Monday, Jun. 29, 1970

Communist Kinseys

The Soviet Union almost never swings, especially as far as sex is concerned. Scoffing at sexy Western-style romance as a symbol of capitalist decadence, the Communists have imposed an almost Victorian prudery upon the country. Prostitution and pornography are outlawed. Soviet films and television usually portray love in terms of hand-holding affection, and foreign sex flicks are forbidden. There are no beauty contests, no pinup girls, no men's magazines. Sex education is almost entirely limited to a single injunction: don't.

Comes the revelation. For the first time since the 1920s, Russia has produced a sociological study on sexual habits and deportment. Entitled "Youth and Marriage," the report was researched by two Leningrad social scientists, A.G. Kharchev and S.I. Golod, who may well become the Communist Kinseys. From their project emerges a plea for a more rational and open treatment of sex in Soviet society.

The two sociologists based their recommendations on a survey of 620 young men and women in Leningrad. Their findings showed that younger Soviet citizens are considerably more relaxed about sex than the older generation. For example, among students 53% of the males and 38% of the females said that they condoned premarital sex. Attitudes were even more liberal among young graduates who were already earning their own living: 81% of the women felt that premarital relations were in order--as long as the girl was in love.

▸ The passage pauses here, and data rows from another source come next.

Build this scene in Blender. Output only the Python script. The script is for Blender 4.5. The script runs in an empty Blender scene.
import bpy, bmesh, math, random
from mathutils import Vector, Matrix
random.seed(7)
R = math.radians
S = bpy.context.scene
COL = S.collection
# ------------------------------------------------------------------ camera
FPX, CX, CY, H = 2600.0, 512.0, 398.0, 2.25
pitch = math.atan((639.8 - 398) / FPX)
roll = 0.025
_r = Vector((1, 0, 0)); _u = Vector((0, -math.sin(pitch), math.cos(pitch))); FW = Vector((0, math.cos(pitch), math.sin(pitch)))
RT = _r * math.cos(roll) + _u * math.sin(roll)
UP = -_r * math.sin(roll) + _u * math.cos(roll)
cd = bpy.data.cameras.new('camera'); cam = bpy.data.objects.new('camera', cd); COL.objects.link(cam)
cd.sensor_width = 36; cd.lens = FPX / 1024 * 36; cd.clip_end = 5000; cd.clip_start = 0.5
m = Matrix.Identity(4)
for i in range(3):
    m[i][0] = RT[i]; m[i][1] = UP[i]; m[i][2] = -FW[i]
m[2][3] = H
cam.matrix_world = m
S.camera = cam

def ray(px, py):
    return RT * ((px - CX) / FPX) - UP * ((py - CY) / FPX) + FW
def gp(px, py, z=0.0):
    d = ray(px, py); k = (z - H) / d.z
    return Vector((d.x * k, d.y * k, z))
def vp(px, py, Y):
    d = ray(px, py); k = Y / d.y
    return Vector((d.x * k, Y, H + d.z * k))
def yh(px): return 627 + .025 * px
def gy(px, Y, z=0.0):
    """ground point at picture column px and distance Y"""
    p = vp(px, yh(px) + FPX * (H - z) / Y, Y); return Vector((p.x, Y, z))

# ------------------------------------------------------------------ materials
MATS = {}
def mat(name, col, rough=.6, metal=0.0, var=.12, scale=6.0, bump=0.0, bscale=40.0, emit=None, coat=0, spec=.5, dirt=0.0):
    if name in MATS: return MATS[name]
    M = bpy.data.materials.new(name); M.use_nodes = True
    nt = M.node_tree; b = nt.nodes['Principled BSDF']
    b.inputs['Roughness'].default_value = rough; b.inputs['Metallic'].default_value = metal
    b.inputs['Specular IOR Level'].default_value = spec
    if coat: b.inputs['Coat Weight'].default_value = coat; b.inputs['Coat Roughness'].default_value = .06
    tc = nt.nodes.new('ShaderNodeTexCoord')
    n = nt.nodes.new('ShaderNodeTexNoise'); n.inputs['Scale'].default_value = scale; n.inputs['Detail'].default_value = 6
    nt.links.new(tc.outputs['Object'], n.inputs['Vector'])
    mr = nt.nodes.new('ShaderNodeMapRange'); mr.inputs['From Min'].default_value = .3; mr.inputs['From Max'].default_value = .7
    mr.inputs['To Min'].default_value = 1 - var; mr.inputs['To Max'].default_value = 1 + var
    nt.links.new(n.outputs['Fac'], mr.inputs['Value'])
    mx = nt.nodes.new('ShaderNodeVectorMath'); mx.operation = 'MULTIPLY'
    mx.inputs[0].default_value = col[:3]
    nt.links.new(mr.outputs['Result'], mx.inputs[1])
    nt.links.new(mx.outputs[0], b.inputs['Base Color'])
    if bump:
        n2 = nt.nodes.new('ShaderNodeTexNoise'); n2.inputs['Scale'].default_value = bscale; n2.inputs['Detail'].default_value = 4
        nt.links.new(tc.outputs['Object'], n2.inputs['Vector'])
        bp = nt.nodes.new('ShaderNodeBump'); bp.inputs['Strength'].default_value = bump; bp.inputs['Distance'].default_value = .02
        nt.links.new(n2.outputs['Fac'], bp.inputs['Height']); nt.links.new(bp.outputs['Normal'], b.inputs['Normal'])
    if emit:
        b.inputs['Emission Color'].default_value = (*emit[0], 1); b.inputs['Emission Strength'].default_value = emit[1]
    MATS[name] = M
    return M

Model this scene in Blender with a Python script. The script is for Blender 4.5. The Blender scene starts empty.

More than half the women reported having had premarital sexual relations before they were 21. Nearly half the men had between 16 and 18. And for the Russians who did not make the statistics? Nearly half of the men said it was purely for "lack of occasion," a reflection of Russia's severe housing shortage, which affords lovers little opportunity to be alone indoors.

Kharchev and Golod called for revamping "socialist morality" from its present double standard of one code for men and another for women to a realistic new code that would grant both sexes equal freedom and responsibility. They singled out for criticism a recent Soviet film in which the man roughs up his fiancee after he discovers that she is not a virgin. It was none of his business, contend Kharchev and Golod. They recommend that "women should have the right to have premarital and extramarital sex life."

Kharchev and Golod hope that Russia can remedy its rampant divorce rate by adjusting the moral code to the realities of human behavior. Since divorce procedures were simplified in 1965 and again in 1968, the yearly number of dissolved marriages has sharply increased; it doubled in 1969, to about 600,000. The two sociologists place much of the blame on Soviet educators, who still refuse to deal candidly with sex information in the schools. "This is a difficult and sophisticated matter," Kharchev and Golod wrote, "which demands, in a number of cases, education and re-education of educators themselves. To put this matter off or to ignore it would be to jeopardize too much because socialism and Communism are first people, and people originate in marriage and family."